## Your goal:
Output the lines below exactly, please, from the first line until the line with "strip', 'house', 1, 2)", counting both.

## Data segment:
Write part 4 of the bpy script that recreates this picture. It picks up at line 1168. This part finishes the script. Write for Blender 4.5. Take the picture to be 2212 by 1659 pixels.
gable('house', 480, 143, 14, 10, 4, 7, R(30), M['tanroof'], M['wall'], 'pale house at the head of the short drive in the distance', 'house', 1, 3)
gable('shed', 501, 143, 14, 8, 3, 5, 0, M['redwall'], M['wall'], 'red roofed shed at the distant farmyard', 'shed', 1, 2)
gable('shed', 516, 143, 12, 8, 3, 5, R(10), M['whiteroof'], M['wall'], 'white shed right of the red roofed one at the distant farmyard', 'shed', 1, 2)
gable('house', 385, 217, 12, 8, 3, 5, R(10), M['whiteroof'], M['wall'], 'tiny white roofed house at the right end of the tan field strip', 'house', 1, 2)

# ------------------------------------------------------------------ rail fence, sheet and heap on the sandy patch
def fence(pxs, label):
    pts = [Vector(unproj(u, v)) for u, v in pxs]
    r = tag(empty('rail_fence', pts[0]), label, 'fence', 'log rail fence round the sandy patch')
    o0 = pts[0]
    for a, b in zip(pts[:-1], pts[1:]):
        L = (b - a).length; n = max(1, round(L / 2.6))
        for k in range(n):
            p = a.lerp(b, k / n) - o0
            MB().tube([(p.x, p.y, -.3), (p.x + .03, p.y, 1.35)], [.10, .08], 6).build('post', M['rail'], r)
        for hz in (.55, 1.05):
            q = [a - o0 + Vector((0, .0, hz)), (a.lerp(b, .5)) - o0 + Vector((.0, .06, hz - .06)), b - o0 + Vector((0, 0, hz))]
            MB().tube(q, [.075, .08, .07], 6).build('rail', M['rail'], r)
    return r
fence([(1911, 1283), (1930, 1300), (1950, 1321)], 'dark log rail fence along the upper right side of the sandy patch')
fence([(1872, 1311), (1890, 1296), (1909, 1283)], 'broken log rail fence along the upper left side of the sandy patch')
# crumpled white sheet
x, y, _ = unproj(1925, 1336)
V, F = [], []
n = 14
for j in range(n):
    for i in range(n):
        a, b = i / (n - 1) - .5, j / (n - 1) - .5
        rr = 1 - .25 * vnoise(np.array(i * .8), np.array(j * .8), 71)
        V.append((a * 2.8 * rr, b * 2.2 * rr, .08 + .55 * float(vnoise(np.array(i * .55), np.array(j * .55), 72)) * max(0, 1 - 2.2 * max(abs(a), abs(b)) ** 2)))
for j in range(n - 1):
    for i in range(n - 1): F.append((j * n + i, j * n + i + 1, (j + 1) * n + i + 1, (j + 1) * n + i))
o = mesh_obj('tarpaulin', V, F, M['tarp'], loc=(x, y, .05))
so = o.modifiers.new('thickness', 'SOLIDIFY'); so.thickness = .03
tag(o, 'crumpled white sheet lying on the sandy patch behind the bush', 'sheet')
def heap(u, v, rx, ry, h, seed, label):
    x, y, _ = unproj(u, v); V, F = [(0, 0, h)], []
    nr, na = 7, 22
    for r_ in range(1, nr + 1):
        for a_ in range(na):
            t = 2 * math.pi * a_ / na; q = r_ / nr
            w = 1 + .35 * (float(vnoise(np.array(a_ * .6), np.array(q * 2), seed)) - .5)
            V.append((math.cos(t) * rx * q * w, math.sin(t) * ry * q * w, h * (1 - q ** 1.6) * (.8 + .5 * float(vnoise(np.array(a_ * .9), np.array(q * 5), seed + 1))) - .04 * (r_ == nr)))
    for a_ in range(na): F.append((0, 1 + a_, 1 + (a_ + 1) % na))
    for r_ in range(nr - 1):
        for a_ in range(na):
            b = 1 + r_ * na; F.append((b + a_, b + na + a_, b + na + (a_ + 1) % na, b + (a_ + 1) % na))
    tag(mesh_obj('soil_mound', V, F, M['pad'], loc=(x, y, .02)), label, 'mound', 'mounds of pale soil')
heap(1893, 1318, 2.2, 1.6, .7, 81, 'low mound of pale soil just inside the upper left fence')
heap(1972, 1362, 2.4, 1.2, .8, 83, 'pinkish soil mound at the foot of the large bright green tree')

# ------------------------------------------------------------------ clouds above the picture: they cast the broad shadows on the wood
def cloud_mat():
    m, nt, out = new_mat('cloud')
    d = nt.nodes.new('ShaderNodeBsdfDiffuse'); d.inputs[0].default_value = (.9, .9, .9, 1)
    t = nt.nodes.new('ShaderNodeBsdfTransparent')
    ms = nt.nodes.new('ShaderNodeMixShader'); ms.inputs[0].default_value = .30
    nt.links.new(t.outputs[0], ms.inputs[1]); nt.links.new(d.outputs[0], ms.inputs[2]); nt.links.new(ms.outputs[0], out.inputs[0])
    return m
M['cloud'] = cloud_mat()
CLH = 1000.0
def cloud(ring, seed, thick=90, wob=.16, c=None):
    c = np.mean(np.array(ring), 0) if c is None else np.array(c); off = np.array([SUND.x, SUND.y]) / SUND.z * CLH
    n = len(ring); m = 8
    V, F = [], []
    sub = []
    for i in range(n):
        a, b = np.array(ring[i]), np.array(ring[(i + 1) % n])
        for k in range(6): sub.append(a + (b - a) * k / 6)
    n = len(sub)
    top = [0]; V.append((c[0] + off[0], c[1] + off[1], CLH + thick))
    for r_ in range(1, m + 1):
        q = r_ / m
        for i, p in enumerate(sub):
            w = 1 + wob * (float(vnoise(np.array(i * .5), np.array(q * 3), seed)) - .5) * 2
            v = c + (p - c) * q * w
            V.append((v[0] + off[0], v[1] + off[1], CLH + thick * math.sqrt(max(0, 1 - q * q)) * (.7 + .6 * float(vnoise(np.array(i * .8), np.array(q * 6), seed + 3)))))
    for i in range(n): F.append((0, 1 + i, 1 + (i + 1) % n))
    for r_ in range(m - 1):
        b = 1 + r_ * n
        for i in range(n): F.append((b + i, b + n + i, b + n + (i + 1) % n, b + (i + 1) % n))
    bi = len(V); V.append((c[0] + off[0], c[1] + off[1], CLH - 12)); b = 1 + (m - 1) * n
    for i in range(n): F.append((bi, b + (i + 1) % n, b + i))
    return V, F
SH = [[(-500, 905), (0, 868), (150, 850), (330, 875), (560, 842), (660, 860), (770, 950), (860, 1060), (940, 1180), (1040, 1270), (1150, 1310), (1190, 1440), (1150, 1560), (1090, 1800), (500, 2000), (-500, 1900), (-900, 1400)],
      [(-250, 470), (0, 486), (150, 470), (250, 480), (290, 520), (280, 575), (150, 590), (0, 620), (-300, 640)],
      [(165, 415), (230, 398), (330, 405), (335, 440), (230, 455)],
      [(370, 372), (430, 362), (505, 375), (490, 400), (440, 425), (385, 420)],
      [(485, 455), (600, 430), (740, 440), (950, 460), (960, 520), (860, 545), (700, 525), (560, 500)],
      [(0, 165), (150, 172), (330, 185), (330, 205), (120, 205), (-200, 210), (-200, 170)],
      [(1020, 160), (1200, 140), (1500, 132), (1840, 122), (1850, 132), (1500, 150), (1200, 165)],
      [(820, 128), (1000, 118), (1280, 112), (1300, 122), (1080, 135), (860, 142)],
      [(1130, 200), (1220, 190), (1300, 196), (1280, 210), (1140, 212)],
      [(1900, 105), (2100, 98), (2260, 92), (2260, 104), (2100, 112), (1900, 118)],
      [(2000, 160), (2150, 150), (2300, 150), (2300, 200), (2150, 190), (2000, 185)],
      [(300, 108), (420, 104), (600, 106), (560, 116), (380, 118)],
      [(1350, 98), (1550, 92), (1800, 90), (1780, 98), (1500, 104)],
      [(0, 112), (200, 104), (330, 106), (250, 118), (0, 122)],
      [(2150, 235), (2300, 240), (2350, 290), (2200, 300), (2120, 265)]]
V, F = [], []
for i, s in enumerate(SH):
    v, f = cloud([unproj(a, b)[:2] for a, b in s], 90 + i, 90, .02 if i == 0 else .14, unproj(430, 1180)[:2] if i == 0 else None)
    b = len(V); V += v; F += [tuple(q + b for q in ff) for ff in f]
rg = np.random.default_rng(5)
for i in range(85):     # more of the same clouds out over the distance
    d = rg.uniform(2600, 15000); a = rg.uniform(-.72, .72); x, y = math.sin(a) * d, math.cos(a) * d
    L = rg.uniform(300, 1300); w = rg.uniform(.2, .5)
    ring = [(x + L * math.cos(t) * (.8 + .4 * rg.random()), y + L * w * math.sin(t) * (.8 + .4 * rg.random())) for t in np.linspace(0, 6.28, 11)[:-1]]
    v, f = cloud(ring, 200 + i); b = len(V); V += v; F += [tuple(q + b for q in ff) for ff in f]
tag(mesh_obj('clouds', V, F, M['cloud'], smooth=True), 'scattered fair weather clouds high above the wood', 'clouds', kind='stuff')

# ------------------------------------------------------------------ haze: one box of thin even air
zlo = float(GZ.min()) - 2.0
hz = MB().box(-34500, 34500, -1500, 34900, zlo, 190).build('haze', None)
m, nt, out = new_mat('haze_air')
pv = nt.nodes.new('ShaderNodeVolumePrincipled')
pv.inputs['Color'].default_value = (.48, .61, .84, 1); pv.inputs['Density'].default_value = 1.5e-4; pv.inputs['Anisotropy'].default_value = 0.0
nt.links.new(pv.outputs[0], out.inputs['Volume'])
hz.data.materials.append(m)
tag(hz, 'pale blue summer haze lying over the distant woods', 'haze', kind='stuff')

## Response to the task:
Write part 4 of the bpy script that recreates this picture. It picks up at line 1168. This part finishes the script. Write for Blender 4.5. Take the picture to be 2212 by 1659 pixels.
gable('house', 480, 143, 14, 10, 4, 7, R(30), M['tanroof'], M['wall'], 'pale house at the head of the short drive in the distance', 'house', 1, 3)
gable('shed', 501, 143, 14, 8, 3, 5, 0, M['redwall'], M['wall'], 'red roofed shed at the distant farmyard', 'shed', 1, 2)
gable('shed', 516, 143, 12, 8, 3, 5, R(10), M['whiteroof'], M['wall'], 'white shed right of the red roofed one at the distant farmyard', 'shed', 1, 2)
gable('house', 385, 217, 12, 8, 3, 5, R(10), M['whiteroof'], M['wall'], 'tiny white roofed house at the right end of the tan field strip', 'house', 1, 2)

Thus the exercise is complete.